• **The records**
===============

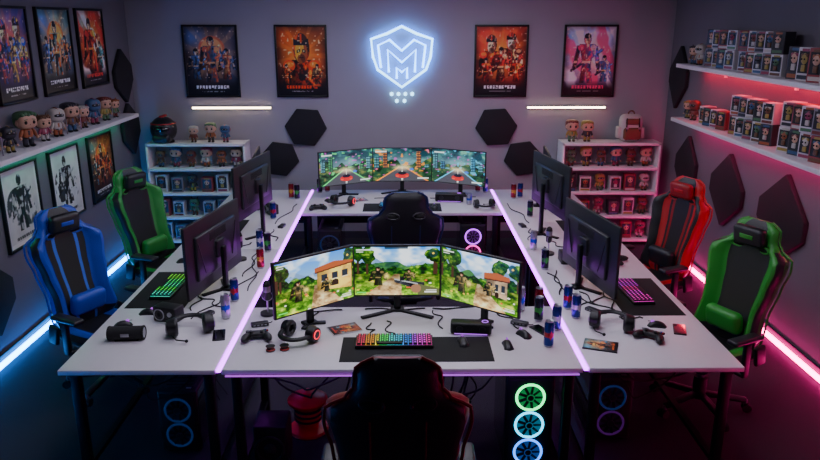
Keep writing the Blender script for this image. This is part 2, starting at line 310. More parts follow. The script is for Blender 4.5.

===============

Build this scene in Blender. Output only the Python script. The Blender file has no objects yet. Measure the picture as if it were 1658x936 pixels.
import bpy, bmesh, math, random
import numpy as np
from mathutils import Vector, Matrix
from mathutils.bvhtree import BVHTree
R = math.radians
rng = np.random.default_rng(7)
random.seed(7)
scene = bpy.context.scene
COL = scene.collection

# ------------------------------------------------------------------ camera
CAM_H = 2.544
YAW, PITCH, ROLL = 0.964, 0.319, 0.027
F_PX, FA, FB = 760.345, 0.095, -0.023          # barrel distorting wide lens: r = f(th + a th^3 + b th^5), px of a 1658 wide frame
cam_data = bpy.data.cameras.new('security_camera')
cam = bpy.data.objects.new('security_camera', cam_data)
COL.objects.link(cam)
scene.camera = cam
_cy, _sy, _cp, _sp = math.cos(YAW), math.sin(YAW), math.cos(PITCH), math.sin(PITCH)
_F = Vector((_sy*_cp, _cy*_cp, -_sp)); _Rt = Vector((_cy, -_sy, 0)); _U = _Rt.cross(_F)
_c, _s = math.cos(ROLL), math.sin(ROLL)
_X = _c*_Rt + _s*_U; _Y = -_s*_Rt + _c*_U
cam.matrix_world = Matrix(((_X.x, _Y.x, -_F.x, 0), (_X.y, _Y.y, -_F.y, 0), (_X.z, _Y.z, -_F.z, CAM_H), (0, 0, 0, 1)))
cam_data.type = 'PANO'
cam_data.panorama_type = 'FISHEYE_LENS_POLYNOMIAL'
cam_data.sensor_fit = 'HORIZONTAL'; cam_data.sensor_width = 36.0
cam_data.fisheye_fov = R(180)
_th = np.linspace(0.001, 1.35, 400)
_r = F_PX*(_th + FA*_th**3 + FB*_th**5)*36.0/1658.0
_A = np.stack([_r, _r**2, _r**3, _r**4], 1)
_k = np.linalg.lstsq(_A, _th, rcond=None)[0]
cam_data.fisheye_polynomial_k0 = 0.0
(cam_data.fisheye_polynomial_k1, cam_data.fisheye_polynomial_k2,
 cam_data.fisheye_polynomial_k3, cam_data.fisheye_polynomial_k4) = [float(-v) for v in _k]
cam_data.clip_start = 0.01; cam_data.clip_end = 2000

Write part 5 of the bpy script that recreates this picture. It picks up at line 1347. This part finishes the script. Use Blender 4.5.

===============

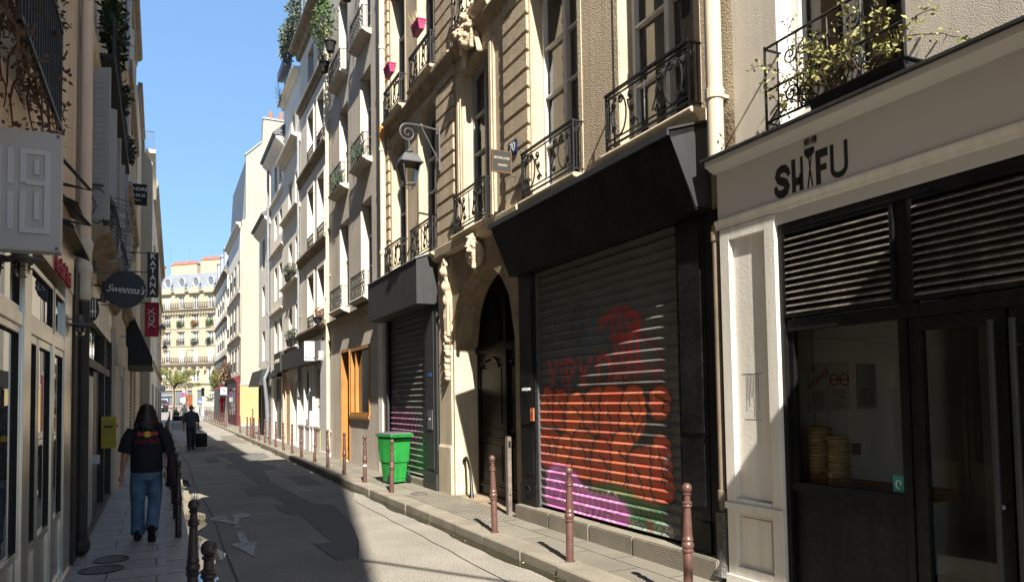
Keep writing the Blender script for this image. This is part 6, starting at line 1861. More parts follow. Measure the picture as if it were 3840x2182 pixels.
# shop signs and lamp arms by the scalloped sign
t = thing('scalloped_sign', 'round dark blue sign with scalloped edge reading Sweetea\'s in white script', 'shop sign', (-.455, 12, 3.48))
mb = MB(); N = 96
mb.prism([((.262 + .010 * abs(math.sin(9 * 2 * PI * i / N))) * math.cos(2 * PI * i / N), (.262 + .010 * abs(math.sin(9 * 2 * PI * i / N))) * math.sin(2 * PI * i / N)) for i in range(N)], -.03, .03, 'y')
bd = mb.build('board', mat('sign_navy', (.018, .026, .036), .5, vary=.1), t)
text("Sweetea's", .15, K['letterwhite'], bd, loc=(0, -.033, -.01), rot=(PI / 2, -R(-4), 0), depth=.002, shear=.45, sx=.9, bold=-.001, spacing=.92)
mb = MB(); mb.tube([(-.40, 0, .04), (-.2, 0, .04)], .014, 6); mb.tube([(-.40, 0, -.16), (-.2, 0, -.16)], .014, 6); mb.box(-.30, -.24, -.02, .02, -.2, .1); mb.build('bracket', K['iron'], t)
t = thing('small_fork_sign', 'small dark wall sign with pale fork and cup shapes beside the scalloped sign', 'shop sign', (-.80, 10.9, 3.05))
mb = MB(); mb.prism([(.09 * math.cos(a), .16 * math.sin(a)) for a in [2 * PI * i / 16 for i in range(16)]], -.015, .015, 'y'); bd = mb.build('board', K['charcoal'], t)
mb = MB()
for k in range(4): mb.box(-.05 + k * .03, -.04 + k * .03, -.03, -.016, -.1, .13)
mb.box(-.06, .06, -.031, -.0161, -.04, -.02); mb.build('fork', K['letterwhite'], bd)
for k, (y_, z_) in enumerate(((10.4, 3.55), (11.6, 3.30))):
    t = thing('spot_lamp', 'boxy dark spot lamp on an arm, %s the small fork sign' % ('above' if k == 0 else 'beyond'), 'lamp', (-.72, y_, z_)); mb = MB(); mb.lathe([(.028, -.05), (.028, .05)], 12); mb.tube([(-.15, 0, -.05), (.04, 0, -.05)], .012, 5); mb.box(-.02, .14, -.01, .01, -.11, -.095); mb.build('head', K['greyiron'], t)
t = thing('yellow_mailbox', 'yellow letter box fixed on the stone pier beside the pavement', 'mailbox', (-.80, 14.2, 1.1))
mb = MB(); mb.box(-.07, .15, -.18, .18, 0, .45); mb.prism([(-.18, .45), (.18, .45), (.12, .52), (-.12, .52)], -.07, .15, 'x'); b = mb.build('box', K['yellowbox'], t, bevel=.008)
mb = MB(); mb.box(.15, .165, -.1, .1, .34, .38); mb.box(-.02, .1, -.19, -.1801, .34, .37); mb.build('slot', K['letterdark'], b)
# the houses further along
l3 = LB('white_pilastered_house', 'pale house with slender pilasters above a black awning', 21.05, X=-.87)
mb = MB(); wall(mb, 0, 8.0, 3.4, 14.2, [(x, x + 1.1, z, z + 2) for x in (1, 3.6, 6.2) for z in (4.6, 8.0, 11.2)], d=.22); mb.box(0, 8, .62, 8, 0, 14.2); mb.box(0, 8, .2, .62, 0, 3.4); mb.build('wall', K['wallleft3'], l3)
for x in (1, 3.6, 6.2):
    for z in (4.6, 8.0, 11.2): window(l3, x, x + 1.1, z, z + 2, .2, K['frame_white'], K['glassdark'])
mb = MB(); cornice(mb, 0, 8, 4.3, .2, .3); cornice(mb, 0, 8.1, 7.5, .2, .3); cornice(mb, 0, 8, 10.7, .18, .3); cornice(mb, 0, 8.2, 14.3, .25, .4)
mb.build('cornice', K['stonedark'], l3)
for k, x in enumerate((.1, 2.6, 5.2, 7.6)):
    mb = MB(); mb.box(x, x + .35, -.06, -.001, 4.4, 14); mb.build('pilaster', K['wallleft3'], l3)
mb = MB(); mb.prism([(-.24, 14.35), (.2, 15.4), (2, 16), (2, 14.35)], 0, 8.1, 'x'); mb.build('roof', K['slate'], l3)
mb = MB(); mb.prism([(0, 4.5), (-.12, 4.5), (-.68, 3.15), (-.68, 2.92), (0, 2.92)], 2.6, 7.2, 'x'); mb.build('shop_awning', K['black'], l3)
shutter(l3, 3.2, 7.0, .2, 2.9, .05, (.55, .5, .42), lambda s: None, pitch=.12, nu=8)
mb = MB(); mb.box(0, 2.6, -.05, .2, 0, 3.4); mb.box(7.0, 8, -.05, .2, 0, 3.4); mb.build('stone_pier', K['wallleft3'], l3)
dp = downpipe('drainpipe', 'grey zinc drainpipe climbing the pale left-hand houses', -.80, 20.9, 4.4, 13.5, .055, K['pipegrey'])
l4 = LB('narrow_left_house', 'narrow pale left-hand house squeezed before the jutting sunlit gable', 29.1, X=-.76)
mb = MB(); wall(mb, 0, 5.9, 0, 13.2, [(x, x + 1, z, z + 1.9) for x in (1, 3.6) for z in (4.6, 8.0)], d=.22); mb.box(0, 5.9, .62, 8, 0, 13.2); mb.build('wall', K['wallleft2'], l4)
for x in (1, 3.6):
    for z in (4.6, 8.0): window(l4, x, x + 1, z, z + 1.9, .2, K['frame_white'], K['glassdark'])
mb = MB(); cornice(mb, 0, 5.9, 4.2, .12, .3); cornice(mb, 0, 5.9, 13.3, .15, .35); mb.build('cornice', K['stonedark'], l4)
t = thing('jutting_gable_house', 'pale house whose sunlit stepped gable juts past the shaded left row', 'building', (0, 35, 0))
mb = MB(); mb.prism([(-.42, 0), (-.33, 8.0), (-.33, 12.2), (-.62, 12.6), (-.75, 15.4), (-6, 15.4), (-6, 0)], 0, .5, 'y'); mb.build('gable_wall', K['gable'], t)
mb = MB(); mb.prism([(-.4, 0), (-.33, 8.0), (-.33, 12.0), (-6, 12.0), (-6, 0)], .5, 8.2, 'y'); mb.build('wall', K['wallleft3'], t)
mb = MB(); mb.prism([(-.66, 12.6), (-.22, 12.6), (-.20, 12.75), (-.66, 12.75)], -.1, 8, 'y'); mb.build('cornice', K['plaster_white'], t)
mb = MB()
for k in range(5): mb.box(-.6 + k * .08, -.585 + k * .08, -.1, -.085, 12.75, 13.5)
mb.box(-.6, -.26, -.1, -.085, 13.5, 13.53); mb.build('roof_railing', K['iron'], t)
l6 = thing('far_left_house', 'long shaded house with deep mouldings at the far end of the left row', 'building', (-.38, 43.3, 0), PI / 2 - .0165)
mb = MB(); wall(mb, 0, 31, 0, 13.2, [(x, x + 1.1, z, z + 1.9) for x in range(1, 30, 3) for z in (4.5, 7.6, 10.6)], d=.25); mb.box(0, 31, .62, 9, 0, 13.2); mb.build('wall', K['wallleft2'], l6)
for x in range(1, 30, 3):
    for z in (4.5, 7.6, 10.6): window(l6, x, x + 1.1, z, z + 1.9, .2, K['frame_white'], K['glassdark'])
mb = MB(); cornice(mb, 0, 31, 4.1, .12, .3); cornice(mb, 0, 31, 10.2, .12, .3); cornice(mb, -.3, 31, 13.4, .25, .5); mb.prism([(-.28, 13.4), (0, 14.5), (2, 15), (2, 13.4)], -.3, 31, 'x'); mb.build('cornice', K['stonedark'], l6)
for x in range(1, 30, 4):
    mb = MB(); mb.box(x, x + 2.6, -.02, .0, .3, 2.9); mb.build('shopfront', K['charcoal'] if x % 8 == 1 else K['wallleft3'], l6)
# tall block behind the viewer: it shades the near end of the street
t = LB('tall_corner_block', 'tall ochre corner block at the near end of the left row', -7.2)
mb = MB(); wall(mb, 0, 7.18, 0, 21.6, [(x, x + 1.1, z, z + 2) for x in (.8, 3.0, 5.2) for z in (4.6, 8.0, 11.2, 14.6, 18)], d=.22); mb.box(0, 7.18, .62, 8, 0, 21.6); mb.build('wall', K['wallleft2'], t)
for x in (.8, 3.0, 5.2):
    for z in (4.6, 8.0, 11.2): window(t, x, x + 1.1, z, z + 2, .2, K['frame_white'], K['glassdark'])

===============

• **Given instruction**
Each line containing the word "follow" counts once; report the total alone.

• **Reply**
2